I had never learned to listen to my body. I believed my body was bad. I also believed that if I said anything out loud, I was giving Satan a foothold and it could come true. I had created a life of pretending. I had shoved everything imaginable down into the depths of my soul, and I truly believed that a choice to not look things in the face could keep you healthy.
But the body keeps the score. The things you shove down, are NOT BEING SHOVED DOWN. They are being STORED in your body. I was storing all of this crap in my body. The Holy Spirit tells me it needs rest. It tells me that I don't need to say mean things to myself. It listens to my friends as they guide me in my journey. It doesn't try to help everyone and anyone. It does what it needs. And that is not selfish. Self care is important and valuable. Boundaries are important. Triggers are real.

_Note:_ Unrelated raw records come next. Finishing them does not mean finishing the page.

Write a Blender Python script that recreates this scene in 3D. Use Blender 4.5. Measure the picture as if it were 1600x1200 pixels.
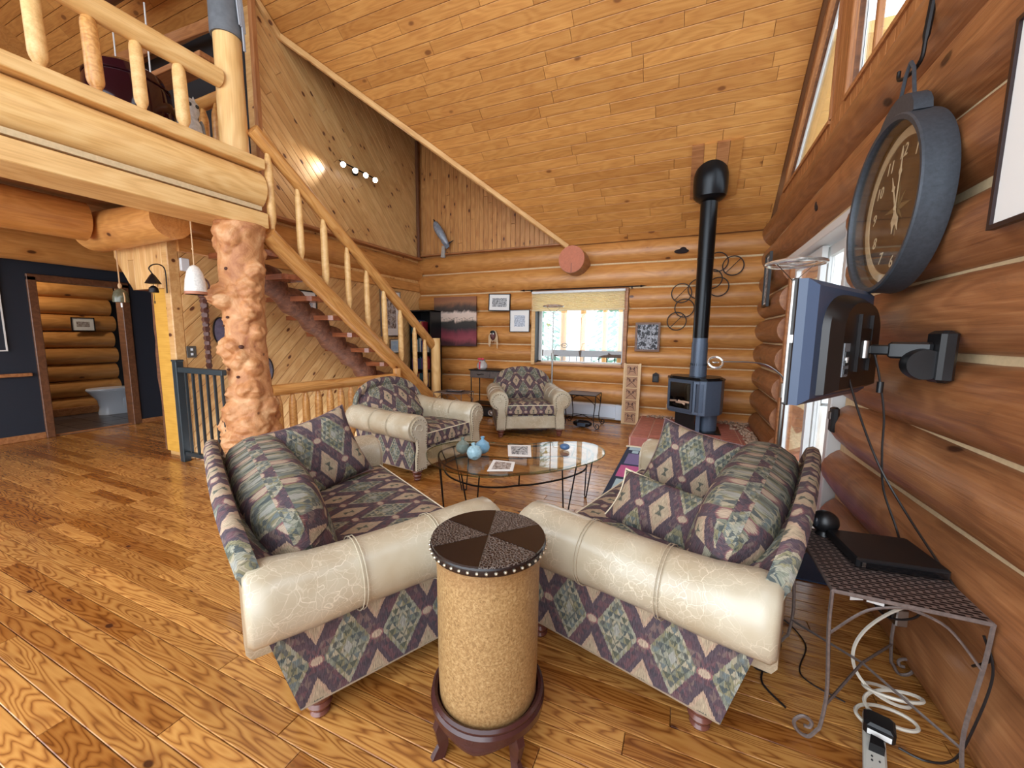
import bpy, math, random
import numpy as np
from mathutils import Vector, Matrix, noise as mnoise
R_ = random.Random(7)
PI = math.pi
for o in list(bpy.data.objects): bpy.data.objects.remove(o, do_unlink=True)
scene = bpy.context.scene
COL = scene.collection
sin, cos = math.sin, math.cos

# ---------------------------------------------------------------- camera
F_PX, YAW, PITCH, ROLL, CAMZ = 620.1, .410917, .120347, .0100084, 1.35
def cam_axes():
    ca, sa = cos(YAW), sin(YAW)
    r = Vector((ca, sa, 0)); fw = Vector((-sa, ca, 0)); u = Vector((0, 0, 1))
    f2 = fw*cos(PITCH) - u*sin(PITCH); u2 = u*cos(PITCH) + fw*sin(PITCH)
    return r*cos(ROLL) + u2*sin(ROLL), u2*cos(ROLL) - r*sin(ROLL), f2
cr, cu, cf = cam_axes()
cd = bpy.data.cameras.new('camera'); cam = bpy.data.objects.new('camera', cd); COL.objects.link(cam)
M = Matrix.Identity(4)
for i in range(3):
    M[i][0] = cr[i]; M[i][1] = cu[i]; M[i][2] = -cf[i]
M.translation = Vector((0, 0, CAMZ))
cam.matrix_world = M
cd.sensor_width = 36; cd.sensor_fit = 'HORIZONTAL'; cd.lens = F_PX*36/1600; cd.clip_start = .02; cd.clip_end = 300
scene.camera = cam
def project(p):
    q = Vector(p) - Vector((0, 0, CAMZ)); d = q.dot(cf)
    if d < .05: return None
    return 800 + F_PX*q.dot(cr)/d, 600 - F_PX*q.dot(cu)/d

# ---------------------------------------------------------------- world, lights, exposure
w = bpy.data.worlds.new('sky'); scene.world = w; w.use_nodes = True
bg = w.node_tree.nodes['Background']; bg.inputs[0].default_value = (.80, .90, 1.0, 1); bg.inputs[1].default_value = 3.4
def area(name, loc, target, sx, sy, power, col=(1, 1, 1)):
    l = bpy.data.lights.new(name, 'AREA'); l.shape = 'RECTANGLE'; l.size = sx; l.size_y = sy; l.energy = power; l.color = col
    o = bpy.data.objects.new(name, l); COL.objects.link(o); o.location = loc
    o.rotation_euler = (Vector(target) - Vector(loc)).to_track_quat('-Z', 'Y').to_euler(); return o
area('rear_window_light', (-1.6, -3.6, 3.0), (-1.8, 4, 1.6), 6.0, 4.5, 215, (.93, .97, 1))
area('rear_left_window_light', (-6.6, -2.4, 1.5), (-4, 3, 1.0), 3.0, 2.0, 60, (1, .99, .96))
scene.view_settings.view_transform = 'Standard'; scene.view_settings.look = 'None'
scene.view_settings.gamma = 1; scene.view_settings.use_curve_mapping = False
scene.view_settings.exposure = 0.0

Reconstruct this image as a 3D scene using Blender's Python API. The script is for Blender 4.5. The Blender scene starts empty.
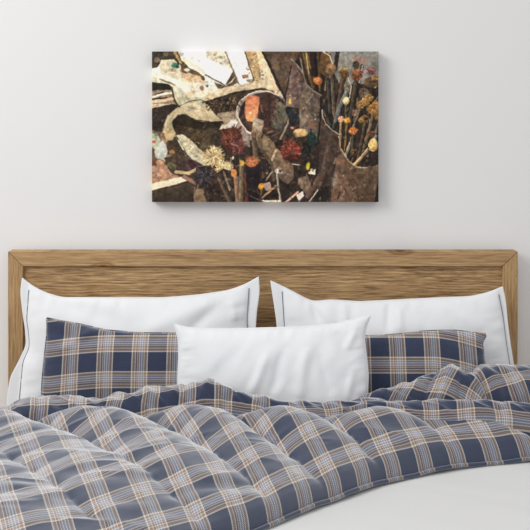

Depression and anxiety are real things, but they are always a result of something. If you are battling anxiety, it is not random. There is something in your body that is saying I AM NOT WELL!
Will you listen?
I wasn't listening.
And I was drawing close to death. Truly.
Good Friday was the turning point. Ever since that day, I have been clawing my way back out. And I am getting healthier and healthier and healthier. I am learning so much. My healing journey has been crucial. It is revolutionizing ME and my CHILDREN.
I am a changed person. I will never go to Good Friday again. But I had to die on Good Friday in order to get to the resurrection on Sunday!